# [Your instructions]
Your task is to quote the listing below exactly, beginning with its first line and ending on the line bearing "tag(tw, 'crumpled white".

[Extracted records start]

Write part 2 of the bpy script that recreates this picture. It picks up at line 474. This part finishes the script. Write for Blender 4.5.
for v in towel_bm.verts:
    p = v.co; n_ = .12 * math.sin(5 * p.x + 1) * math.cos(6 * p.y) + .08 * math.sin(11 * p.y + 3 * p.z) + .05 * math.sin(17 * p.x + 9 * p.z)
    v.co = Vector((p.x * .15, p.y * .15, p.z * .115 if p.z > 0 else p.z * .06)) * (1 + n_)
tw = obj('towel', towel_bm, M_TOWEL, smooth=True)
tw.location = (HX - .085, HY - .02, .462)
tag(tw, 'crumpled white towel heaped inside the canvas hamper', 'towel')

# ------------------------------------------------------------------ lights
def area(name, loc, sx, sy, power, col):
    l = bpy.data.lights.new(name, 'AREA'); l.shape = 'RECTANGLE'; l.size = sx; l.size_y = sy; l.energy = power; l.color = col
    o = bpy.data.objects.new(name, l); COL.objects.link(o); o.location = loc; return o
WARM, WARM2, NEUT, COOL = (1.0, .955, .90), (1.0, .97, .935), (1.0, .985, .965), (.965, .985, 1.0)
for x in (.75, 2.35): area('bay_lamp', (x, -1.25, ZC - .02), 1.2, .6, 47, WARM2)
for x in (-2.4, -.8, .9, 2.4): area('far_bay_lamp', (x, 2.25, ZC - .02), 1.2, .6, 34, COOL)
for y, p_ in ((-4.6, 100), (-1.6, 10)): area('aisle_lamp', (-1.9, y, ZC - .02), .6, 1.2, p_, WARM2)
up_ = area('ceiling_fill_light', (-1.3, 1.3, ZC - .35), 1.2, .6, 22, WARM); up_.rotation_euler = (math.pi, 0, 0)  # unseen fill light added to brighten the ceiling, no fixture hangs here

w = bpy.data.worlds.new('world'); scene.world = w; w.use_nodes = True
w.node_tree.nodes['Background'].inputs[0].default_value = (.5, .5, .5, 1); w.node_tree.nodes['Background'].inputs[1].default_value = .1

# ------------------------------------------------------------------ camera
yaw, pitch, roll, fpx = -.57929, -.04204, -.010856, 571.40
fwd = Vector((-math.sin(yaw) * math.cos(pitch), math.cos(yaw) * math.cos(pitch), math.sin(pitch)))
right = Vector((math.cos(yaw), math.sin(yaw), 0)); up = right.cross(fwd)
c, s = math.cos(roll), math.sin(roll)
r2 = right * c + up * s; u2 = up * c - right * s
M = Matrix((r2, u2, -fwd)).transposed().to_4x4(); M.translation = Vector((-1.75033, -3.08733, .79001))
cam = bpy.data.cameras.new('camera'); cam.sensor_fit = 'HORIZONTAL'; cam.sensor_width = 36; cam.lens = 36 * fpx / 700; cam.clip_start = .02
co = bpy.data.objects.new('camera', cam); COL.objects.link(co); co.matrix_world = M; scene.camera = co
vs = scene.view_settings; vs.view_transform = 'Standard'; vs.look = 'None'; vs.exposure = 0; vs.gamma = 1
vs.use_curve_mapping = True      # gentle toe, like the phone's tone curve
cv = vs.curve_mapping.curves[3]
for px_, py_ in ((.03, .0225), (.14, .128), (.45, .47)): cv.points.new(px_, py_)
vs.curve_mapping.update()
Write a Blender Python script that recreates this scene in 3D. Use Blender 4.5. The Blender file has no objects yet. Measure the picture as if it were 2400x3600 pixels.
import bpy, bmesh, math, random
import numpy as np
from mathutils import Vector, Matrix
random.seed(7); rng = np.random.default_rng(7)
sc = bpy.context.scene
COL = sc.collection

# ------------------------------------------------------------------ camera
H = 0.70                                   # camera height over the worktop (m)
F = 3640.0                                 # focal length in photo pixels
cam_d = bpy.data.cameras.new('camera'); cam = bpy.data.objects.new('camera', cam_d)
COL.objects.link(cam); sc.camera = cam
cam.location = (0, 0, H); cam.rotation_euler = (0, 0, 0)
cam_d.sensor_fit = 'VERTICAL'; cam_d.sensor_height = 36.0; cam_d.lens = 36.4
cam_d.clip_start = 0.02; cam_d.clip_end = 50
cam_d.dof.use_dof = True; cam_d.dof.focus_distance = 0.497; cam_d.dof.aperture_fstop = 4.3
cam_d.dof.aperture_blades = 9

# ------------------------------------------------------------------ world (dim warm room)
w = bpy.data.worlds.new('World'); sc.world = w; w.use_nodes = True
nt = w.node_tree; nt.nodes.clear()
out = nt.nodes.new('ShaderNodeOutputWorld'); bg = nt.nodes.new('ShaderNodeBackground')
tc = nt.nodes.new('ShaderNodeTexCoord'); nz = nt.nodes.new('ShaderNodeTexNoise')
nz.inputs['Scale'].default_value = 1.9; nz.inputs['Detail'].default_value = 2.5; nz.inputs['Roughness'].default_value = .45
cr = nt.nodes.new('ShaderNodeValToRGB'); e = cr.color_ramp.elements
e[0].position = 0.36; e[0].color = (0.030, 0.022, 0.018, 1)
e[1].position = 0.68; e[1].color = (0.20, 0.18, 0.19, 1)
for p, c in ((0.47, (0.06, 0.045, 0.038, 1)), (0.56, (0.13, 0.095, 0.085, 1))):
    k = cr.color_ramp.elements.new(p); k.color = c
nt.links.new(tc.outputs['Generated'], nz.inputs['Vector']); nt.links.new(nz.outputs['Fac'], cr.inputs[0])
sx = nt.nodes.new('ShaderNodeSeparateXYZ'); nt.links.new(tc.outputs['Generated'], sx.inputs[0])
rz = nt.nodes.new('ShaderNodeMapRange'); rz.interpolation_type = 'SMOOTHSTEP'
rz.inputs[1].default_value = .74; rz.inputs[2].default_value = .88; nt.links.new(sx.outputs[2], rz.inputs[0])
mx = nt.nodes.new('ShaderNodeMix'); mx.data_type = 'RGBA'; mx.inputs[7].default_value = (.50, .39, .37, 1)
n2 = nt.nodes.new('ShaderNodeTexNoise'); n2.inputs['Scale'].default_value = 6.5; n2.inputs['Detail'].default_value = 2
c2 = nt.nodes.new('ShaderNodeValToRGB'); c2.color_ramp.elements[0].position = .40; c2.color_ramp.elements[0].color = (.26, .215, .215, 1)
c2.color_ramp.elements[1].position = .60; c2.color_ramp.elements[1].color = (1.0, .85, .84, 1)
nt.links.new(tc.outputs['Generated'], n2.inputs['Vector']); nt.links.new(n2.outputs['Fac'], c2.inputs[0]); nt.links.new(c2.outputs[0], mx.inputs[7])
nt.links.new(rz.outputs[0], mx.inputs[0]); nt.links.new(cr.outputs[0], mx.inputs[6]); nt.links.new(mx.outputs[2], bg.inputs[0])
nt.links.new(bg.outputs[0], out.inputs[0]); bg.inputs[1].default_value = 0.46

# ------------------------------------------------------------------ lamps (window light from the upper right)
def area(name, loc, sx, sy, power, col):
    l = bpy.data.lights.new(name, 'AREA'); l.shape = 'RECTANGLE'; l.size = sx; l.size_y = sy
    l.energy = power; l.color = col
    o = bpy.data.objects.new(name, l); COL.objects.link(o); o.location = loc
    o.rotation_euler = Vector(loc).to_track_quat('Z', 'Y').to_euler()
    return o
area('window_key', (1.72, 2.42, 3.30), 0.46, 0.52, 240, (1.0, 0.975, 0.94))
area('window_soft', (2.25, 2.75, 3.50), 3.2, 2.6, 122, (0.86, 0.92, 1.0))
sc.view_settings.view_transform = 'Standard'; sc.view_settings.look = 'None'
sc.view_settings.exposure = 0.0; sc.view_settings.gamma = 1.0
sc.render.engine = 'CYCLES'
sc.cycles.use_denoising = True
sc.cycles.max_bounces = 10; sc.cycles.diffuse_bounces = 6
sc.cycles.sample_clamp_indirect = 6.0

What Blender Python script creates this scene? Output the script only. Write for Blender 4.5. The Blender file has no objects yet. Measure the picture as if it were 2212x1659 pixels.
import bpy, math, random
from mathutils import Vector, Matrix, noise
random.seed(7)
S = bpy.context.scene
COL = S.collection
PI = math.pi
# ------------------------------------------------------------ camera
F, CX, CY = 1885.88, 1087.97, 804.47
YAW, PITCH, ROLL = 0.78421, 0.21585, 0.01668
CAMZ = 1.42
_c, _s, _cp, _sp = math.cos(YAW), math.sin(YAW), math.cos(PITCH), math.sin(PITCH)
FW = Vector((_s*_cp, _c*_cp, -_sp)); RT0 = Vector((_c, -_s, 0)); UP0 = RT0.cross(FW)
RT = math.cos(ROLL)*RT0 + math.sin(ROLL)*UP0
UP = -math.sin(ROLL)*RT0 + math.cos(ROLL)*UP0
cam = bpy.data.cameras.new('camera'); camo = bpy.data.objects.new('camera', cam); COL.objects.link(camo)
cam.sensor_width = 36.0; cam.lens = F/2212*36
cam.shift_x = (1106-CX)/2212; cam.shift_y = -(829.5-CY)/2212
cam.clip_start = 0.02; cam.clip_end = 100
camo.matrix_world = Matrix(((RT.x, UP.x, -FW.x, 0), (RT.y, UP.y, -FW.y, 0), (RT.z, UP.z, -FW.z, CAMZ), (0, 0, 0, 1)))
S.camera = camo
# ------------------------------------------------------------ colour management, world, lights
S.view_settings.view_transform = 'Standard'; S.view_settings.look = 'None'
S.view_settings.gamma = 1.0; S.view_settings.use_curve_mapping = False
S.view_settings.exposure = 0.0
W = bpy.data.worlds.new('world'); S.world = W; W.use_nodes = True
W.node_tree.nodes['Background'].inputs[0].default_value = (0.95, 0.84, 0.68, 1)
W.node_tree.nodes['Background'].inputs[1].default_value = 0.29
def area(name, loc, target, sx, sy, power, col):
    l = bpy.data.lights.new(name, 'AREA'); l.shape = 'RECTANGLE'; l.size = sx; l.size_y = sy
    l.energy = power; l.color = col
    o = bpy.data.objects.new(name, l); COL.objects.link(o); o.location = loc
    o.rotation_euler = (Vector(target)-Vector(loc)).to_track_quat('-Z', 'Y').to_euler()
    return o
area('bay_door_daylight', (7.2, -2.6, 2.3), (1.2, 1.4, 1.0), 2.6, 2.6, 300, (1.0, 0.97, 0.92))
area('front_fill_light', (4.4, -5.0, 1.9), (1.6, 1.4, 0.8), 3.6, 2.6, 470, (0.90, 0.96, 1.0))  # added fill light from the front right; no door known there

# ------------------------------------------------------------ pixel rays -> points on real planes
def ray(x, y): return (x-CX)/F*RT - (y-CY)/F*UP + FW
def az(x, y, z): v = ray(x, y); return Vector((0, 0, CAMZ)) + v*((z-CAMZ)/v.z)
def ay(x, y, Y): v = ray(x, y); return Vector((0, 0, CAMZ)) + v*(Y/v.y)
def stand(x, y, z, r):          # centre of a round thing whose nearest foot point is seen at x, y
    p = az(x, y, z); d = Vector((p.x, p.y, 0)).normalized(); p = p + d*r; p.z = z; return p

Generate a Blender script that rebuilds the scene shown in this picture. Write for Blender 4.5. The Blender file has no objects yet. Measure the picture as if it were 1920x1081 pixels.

[Extracted records end]

# [Result for this exercise]
Write part 2 of the bpy script that recreates this picture. It picks up at line 474. This part finishes the script. Write for Blender 4.5.
for v in towel_bm.verts:
    p = v.co; n_ = .12 * math.sin(5 * p.x + 1) * math.cos(6 * p.y) + .08 * math.sin(11 * p.y + 3 * p.z) + .05 * math.sin(17 * p.x + 9 * p.z)
    v.co = Vector((p.x * .15, p.y * .15, p.z * .115 if p.z > 0 else p.z * .06)) * (1 + n_)
tw = obj('towel', towel_bm, M_TOWEL, smooth=True)
tw.location = (HX - .085, HY - .02, .462)
tag(tw, 'crumpled white towel heaped inside the canvas hamper', 'towel')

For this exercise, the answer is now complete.